Set down the listing below verbatim, but only from its first line through the line containing "COL = SC.collection".

======== RECORDED DATA

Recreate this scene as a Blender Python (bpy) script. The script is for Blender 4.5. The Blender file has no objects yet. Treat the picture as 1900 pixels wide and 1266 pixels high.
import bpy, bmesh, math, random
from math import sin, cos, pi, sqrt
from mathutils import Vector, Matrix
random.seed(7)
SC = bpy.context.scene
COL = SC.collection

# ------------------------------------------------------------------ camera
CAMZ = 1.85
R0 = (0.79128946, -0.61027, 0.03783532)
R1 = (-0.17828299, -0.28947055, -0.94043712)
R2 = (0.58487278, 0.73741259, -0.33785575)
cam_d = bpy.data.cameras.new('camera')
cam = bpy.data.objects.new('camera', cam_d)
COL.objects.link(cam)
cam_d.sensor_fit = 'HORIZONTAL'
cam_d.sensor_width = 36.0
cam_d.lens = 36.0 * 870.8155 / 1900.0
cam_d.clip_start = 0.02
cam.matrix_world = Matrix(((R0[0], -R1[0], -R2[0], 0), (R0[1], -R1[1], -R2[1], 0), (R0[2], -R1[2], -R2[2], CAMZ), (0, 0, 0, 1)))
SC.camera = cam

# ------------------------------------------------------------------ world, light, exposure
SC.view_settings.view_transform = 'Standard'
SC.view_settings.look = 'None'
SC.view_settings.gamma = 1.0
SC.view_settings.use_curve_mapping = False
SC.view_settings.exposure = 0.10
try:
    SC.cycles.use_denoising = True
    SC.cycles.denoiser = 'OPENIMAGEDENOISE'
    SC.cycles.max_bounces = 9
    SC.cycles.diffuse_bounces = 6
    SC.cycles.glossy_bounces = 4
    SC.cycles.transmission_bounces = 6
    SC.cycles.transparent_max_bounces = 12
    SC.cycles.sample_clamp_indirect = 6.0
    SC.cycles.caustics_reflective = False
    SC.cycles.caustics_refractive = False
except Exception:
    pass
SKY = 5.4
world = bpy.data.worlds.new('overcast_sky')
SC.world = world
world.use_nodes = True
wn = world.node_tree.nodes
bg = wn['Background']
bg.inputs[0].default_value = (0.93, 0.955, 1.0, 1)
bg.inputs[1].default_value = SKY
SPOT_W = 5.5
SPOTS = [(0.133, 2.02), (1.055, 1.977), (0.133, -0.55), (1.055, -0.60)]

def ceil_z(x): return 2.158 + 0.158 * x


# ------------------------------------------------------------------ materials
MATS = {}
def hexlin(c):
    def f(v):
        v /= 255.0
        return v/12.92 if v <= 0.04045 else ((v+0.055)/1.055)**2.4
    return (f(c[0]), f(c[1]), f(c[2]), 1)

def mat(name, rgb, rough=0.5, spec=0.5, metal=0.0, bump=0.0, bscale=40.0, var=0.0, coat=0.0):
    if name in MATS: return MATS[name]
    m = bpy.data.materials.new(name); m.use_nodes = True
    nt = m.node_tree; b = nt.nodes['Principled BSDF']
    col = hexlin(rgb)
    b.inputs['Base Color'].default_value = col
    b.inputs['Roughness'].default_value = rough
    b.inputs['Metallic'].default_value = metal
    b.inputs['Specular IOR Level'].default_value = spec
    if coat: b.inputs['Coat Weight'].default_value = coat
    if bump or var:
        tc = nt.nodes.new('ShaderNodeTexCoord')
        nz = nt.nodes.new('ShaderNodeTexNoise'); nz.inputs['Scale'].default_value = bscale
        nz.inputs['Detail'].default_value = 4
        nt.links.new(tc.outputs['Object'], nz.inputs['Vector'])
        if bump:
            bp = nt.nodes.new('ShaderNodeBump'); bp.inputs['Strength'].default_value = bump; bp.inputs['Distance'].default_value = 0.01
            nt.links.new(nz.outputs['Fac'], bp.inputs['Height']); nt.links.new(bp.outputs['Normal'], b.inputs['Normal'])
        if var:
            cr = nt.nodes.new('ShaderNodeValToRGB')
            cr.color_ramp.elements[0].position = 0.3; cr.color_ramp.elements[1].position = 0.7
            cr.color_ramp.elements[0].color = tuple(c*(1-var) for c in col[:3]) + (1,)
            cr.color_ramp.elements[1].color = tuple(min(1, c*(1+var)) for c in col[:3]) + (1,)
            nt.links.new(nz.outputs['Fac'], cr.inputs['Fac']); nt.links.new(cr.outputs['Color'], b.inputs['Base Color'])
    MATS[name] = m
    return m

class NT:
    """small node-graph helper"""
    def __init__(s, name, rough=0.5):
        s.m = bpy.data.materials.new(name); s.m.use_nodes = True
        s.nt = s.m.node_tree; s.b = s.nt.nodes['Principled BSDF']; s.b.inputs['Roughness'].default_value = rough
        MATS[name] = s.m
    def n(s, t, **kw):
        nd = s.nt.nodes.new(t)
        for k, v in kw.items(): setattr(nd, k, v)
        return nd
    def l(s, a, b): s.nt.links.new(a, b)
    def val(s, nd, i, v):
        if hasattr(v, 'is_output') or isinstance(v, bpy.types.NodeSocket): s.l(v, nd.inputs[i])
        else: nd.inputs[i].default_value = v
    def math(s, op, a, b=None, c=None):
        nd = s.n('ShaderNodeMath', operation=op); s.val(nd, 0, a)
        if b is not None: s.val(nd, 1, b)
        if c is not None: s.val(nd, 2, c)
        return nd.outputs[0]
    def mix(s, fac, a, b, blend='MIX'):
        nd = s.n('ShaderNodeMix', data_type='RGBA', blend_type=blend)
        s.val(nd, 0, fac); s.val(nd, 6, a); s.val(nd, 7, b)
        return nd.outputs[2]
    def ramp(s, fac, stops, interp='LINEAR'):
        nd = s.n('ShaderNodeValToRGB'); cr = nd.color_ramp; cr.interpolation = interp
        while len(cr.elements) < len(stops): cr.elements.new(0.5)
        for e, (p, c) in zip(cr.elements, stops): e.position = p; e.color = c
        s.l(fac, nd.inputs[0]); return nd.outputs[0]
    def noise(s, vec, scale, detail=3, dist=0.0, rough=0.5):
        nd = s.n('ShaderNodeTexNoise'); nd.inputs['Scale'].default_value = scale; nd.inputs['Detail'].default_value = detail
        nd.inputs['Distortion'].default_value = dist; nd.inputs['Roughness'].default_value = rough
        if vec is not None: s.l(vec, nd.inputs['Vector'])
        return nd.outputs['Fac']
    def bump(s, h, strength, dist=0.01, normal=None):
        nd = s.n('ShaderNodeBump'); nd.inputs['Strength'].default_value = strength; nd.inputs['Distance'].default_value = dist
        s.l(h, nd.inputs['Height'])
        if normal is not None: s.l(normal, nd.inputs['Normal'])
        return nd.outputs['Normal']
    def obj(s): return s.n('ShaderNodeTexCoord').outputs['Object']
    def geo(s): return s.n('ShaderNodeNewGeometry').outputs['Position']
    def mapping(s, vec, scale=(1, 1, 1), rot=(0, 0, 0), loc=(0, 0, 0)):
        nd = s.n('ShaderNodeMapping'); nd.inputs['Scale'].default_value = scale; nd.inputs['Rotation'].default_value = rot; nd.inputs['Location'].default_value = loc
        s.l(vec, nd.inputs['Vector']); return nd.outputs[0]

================

ANSWER TO THIS PROBLEM:
Recreate this scene as a Blender Python (bpy) script. The script is for Blender 4.5. The Blender file has no objects yet. Treat the picture as 1900 pixels wide and 1266 pixels high.
import bpy, bmesh, math, random
from math import sin, cos, pi, sqrt
from mathutils import Vector, Matrix
random.seed(7)
SC = bpy.context.scene
COL = SC.collection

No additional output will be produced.